■ GIVEN MATERIAL ■
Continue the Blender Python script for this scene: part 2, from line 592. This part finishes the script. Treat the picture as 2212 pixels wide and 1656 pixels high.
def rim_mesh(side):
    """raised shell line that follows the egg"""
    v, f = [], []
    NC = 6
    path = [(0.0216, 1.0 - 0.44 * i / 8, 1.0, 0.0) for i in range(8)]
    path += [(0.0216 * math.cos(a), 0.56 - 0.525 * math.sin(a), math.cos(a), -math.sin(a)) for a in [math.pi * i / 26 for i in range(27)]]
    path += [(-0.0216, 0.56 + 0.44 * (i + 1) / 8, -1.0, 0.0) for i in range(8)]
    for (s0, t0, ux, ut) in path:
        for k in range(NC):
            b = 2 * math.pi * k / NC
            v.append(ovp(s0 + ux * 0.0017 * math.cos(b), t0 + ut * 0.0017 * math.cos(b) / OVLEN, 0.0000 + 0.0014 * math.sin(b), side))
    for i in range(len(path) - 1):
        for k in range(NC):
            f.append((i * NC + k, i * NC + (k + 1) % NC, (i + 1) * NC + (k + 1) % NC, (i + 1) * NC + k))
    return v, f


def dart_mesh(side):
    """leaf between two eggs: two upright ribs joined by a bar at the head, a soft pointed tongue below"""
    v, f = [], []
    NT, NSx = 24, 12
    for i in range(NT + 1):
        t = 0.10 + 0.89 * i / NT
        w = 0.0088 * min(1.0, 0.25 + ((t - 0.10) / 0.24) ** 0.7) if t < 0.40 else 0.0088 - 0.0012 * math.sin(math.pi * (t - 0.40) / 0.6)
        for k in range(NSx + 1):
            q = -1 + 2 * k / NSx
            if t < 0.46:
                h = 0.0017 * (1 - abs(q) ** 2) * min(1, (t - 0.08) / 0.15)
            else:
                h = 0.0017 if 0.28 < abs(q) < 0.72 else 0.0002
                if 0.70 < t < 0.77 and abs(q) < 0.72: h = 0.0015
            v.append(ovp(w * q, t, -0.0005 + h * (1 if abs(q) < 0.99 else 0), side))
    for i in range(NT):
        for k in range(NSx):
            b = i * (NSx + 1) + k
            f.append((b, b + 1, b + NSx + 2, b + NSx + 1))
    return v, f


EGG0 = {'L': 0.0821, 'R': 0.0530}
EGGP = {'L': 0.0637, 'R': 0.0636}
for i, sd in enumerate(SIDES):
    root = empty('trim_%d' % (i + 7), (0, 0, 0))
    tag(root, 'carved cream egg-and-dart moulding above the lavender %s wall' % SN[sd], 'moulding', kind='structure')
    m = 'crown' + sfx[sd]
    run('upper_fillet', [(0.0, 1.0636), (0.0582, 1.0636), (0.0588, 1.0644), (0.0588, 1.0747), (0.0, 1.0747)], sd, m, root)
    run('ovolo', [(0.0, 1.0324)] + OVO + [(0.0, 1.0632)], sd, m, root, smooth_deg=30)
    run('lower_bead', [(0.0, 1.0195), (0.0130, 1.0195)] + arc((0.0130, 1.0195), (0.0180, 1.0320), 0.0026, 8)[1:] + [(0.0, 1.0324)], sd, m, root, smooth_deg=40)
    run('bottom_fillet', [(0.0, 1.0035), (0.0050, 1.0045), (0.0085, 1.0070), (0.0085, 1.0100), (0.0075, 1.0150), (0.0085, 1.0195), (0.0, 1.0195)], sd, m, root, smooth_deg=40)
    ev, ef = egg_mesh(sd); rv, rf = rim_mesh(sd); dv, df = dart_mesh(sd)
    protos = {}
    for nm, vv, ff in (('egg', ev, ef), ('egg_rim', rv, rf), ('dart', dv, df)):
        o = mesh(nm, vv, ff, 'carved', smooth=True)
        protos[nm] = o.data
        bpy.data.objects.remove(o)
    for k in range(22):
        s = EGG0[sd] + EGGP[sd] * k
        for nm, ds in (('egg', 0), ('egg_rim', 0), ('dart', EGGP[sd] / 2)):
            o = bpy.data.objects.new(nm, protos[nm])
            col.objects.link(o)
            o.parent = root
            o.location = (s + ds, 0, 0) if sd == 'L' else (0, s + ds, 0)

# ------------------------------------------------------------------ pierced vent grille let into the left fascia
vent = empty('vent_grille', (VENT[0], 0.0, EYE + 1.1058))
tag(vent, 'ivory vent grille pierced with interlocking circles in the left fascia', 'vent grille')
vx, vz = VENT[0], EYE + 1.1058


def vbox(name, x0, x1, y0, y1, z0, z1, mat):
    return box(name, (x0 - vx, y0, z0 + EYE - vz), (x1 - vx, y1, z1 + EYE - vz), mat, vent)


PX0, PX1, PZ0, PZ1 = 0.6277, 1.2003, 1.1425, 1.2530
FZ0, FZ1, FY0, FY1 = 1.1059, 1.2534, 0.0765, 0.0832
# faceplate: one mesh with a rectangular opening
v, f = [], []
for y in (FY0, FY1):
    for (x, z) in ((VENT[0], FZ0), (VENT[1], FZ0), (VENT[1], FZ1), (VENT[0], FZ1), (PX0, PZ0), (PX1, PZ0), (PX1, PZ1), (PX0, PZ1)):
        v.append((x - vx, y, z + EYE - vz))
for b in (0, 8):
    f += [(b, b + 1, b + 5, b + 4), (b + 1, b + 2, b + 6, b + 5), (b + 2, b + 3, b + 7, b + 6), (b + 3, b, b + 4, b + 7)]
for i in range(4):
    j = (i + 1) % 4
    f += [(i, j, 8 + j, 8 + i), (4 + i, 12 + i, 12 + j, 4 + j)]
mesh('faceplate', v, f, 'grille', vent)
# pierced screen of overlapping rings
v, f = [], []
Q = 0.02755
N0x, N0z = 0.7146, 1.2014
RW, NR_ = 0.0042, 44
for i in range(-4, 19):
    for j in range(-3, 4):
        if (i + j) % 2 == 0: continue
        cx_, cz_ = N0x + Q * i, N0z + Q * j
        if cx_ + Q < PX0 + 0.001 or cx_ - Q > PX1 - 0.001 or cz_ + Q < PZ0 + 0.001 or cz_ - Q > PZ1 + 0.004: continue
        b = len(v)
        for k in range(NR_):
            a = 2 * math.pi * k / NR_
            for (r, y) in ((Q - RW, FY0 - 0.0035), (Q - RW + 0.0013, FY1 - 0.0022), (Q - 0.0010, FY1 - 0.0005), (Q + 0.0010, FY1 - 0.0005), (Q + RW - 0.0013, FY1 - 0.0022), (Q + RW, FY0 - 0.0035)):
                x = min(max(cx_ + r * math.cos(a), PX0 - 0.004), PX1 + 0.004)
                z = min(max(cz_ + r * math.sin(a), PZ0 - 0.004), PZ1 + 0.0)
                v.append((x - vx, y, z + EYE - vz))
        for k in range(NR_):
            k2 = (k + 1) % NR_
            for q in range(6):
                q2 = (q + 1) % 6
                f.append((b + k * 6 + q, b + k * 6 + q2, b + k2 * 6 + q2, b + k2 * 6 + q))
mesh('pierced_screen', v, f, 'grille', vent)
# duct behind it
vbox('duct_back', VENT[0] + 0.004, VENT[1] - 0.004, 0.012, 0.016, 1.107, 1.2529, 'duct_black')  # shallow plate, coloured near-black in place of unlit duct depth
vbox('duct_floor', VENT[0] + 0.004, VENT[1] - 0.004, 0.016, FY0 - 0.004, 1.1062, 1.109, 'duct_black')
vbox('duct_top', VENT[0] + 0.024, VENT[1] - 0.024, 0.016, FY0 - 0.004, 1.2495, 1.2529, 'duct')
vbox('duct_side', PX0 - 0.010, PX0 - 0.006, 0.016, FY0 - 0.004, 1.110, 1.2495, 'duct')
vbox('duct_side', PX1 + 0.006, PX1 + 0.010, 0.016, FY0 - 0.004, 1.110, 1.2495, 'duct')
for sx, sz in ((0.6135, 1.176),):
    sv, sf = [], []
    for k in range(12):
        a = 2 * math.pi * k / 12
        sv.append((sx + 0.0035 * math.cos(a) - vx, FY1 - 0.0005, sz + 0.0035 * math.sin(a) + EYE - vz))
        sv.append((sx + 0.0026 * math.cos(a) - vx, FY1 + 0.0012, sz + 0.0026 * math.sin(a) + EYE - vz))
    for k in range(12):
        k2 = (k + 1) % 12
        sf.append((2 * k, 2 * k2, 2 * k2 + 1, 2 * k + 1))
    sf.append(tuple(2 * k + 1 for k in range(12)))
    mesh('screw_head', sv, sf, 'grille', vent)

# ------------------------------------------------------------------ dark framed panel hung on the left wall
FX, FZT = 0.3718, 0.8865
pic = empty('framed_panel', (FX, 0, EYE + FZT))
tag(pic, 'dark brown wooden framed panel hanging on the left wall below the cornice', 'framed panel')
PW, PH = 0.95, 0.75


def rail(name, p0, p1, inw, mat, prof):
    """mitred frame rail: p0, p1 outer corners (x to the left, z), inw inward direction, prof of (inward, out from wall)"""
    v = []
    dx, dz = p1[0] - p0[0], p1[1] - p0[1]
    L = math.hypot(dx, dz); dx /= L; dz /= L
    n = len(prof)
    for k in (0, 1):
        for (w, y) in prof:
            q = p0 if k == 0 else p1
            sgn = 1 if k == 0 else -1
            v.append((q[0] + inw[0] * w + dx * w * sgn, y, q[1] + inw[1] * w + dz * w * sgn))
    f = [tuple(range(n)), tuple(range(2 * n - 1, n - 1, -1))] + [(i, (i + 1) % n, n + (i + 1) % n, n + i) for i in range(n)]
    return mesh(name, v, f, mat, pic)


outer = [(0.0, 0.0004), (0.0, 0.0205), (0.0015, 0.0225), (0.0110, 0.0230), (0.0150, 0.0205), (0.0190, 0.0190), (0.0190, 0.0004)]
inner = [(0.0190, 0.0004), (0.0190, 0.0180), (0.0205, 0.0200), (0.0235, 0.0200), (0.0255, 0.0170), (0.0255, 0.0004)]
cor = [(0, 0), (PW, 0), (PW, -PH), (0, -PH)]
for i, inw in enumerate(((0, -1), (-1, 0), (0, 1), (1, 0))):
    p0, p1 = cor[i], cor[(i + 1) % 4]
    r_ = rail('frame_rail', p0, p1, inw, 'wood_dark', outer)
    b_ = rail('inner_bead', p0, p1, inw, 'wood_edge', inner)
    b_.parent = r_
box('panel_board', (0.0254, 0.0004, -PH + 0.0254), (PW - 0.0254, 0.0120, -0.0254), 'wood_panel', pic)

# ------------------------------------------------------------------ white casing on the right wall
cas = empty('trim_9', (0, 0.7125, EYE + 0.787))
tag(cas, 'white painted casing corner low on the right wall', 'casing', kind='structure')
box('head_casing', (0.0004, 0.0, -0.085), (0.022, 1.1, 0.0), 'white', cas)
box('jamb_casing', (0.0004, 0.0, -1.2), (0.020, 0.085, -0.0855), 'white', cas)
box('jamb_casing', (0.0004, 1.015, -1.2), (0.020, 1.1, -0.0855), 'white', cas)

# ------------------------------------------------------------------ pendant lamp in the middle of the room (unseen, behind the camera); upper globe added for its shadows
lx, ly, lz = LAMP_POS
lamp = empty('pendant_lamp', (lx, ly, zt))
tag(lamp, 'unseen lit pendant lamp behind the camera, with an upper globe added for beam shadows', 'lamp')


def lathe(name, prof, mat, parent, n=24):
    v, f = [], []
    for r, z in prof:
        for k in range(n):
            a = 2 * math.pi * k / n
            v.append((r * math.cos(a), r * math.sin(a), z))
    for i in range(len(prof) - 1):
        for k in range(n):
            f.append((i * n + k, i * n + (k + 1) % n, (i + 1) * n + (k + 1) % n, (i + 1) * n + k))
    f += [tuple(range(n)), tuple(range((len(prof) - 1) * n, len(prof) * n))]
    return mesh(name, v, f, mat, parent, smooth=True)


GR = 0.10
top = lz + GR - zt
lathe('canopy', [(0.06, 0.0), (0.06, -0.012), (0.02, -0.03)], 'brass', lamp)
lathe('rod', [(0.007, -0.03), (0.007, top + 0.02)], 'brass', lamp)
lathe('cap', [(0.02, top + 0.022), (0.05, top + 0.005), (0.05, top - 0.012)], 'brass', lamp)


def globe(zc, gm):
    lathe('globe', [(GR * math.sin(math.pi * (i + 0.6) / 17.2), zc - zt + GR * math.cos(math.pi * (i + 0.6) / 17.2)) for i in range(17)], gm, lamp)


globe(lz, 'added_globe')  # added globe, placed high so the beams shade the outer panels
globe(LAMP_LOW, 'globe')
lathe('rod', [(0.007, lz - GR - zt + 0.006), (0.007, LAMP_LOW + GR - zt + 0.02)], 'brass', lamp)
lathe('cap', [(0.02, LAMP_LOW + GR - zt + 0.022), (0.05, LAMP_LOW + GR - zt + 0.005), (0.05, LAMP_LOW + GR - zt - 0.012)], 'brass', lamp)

■ WHAT IS ASKED ■
Scan the material above. Extract every line in which the word "from" occurs.

■ TASK ANSWER ■
Continue the Blender Python script for this scene: part 2, from line 592. This part finishes the script. Treat the picture as 2212 pixels wide and 1656 pixels high.
    """mitred frame rail: p0, p1 outer corners (x to the left, z), inw inward direction, prof of (inward, out from wall)"""